Chicago Housing Authority changes supervoucher program after introduction of Schock bill

The Chicago Housing Authority (CHA) took action last week to lower the maximum limit of its supervoucher housing assistance program to 150 percent of fair market rent.

Rep. Aaron Schock (R-Ill.) called the CHA’s action a step in the right direction but said more needed to be done to fix the Housing Choice Voucher Program, a program administered through the Department of Housing and Urban Development (HUD).

In June, Schock introduced an amendment to the annual appropriations bill for HUD that would limit the Housing Choice Voucher Program to 120 percent of fair market rent. The move was designed to ensure that available housing assistance dollars benefit as many people as possible.

“I welcome the decision announced this weekend by the Chicago Housing Authority to revise its controversial supervoucher program and limit exception payments to 150 percent of fair market rents,” Schock said. “Millions of taxpayer dollars have already been wasted on this program, and I will continue to push for a greater understanding of how the program was authorized, administered and overseen by public officials in Washington and Chicago.”

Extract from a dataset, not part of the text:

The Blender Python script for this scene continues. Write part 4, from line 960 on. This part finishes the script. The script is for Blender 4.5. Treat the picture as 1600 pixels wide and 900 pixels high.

For every family that was given more than 300 percent of what they should have been given through the voucher program, Shock previously said, there are tens of thousands of families waiting in line for housing assistance.

“Dozens of Chicago families will now have to be relocated, potentially disrupting their lives and discouraging their efforts to become fully independent of government support,” Schock said. “I regret that CHA’s badly conceived supervoucher program has failed both these families and the taxpayers who fund such programs with the confidence that their government will administer them fairly and efficiently.”

Schock said he would continue to scrutinize HUD’s Moving to Work initiative, which authorized Chicago’s supervoucher program.

“I will push for legislative changes where necessary to more clearly define HUD’s program goals and ensure that the money we spend provides maximum benefit to our nation’s needy families,” Schock said.